What the task requires >> Copy every line of the data in which the word "parts" occurs.

Recorded information >>

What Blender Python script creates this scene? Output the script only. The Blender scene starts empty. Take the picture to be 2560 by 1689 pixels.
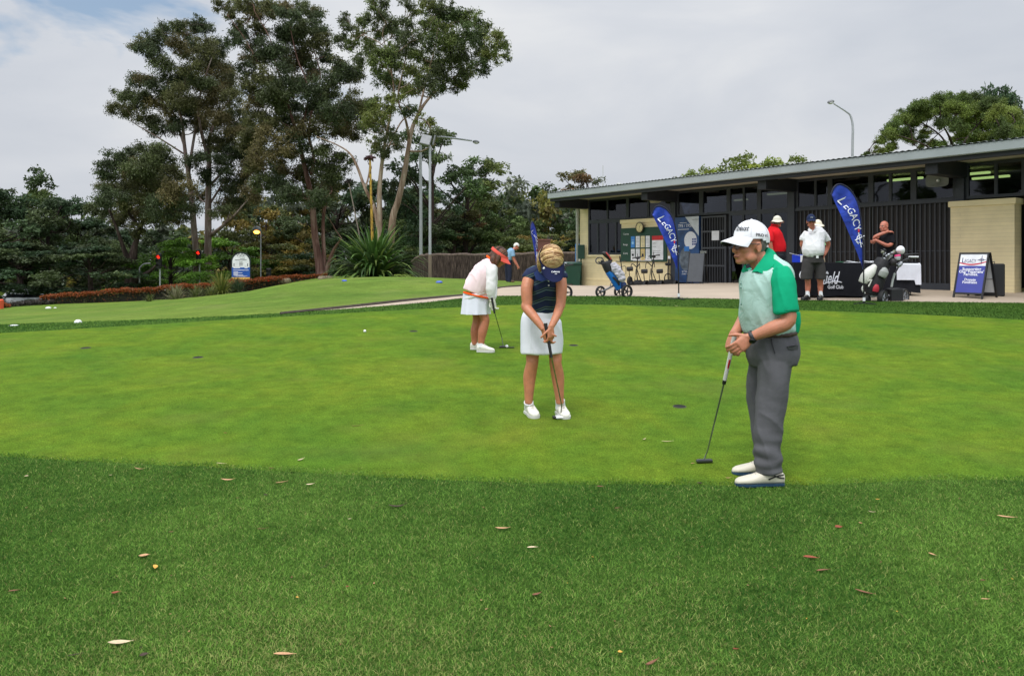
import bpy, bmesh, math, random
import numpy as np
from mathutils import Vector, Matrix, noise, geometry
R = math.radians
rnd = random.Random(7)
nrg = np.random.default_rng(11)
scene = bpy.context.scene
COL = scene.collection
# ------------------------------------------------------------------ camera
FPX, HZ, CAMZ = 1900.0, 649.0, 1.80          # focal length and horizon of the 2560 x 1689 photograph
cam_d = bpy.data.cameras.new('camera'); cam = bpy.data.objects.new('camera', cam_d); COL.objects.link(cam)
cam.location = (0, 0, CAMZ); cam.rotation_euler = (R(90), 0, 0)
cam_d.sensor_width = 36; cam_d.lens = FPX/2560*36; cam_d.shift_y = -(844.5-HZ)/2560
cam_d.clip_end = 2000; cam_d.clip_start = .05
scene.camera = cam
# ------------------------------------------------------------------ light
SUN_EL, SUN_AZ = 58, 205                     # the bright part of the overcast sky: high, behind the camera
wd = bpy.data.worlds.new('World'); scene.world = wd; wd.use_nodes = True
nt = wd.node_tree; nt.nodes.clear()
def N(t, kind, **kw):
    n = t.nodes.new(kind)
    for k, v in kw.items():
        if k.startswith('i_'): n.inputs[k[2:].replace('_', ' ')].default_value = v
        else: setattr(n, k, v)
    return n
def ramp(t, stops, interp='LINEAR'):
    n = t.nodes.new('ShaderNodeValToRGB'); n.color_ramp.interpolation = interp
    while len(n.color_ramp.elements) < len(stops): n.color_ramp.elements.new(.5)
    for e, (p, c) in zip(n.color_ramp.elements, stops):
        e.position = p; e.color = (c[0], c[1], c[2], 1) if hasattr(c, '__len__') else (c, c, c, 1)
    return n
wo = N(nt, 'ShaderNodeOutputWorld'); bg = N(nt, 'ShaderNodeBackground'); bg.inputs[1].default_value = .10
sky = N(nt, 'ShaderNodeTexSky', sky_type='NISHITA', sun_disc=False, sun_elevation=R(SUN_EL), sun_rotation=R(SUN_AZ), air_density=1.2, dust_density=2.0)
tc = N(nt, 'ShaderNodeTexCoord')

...

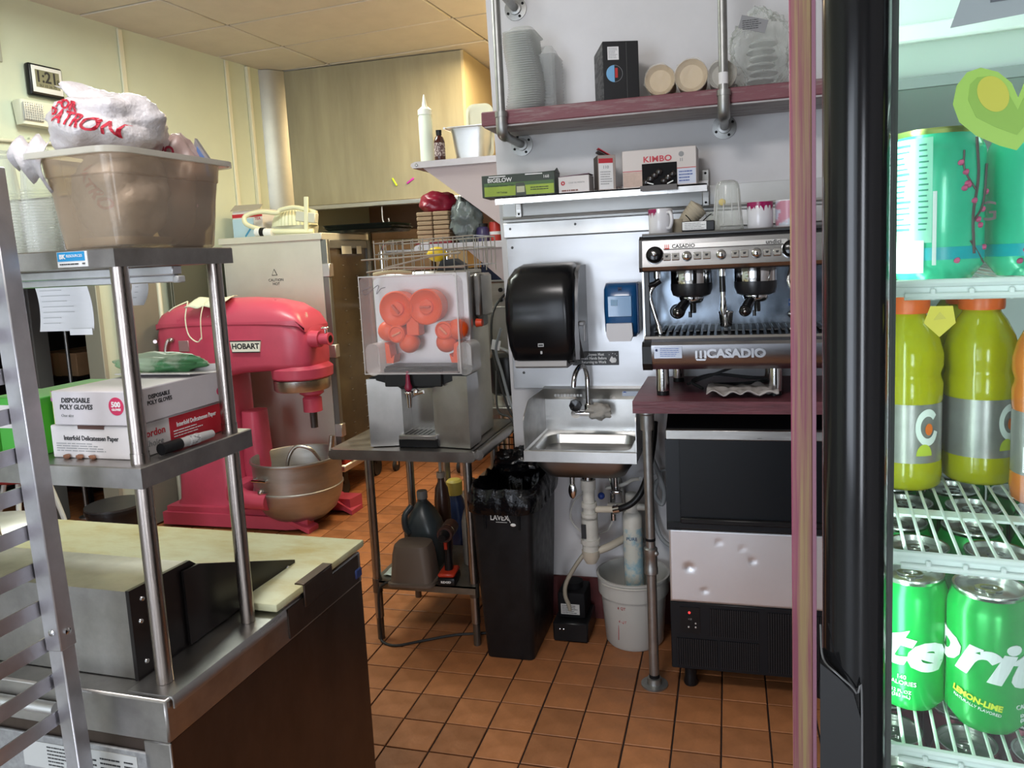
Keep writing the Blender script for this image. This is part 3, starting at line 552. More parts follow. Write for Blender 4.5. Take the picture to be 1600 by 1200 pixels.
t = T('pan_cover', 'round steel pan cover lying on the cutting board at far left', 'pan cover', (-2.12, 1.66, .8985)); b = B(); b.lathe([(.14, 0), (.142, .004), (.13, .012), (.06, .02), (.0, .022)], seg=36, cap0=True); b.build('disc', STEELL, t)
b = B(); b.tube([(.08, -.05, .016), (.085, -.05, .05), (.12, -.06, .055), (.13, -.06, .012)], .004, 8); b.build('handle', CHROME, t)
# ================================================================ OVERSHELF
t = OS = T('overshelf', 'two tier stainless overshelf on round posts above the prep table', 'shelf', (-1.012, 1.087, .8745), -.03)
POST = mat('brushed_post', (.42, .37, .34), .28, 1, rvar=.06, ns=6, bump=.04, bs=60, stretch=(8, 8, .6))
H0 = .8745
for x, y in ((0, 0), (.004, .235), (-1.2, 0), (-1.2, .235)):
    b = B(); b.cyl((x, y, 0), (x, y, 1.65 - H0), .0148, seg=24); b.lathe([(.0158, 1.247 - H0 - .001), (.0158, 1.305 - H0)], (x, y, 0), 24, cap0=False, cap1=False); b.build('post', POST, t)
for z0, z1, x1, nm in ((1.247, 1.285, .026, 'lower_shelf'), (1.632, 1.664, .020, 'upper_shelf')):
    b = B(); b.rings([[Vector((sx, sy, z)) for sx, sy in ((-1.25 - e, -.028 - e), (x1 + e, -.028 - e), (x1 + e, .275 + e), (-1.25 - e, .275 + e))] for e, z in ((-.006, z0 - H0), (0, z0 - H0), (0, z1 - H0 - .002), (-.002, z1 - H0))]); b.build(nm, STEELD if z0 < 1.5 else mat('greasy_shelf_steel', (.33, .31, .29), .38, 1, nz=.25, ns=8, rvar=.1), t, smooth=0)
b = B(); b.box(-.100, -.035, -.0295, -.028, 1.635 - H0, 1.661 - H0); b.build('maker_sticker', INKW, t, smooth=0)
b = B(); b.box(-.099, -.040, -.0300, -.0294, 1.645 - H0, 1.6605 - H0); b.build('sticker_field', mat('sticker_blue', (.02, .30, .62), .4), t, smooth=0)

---

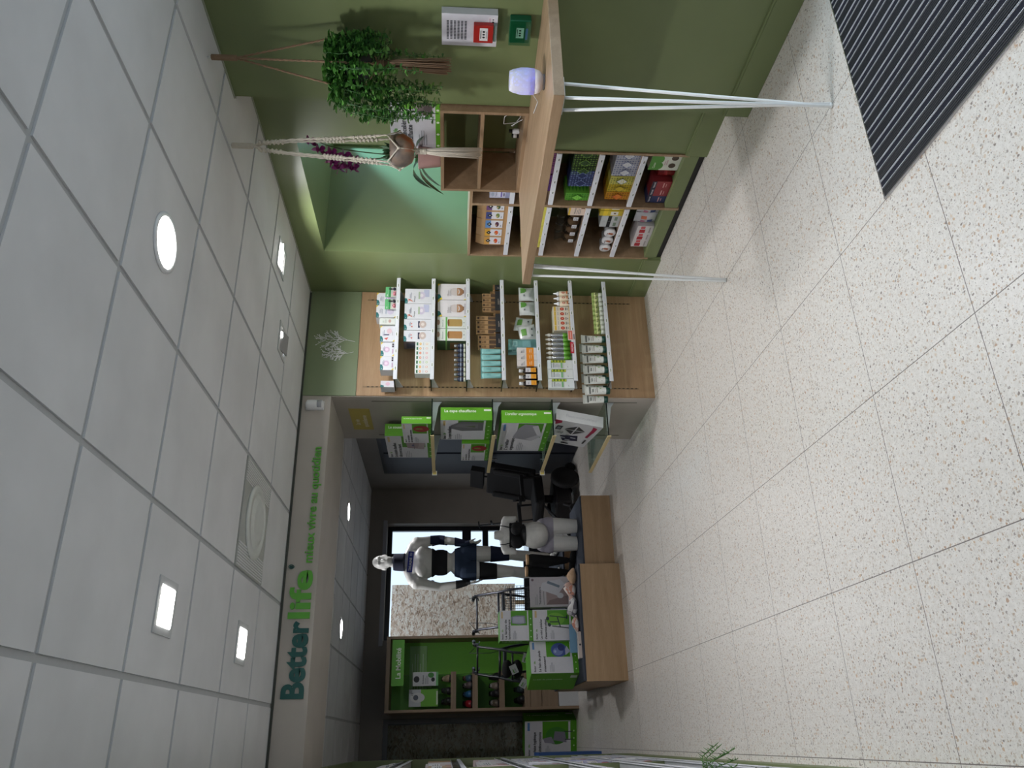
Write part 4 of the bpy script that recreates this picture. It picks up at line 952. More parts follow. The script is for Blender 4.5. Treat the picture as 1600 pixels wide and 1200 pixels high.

Exercise response >>
Keep writing the Blender script for this image. This is part 3, starting at line 552. More parts follow. Write for Blender 4.5. Take the picture to be 1600 by 1200 pixels.
Write part 4 of the bpy script that recreates this picture. It picks up at line 952. More parts follow. The script is for Blender 4.5. Treat the picture as 1600 pixels wide and 1200 pixels high.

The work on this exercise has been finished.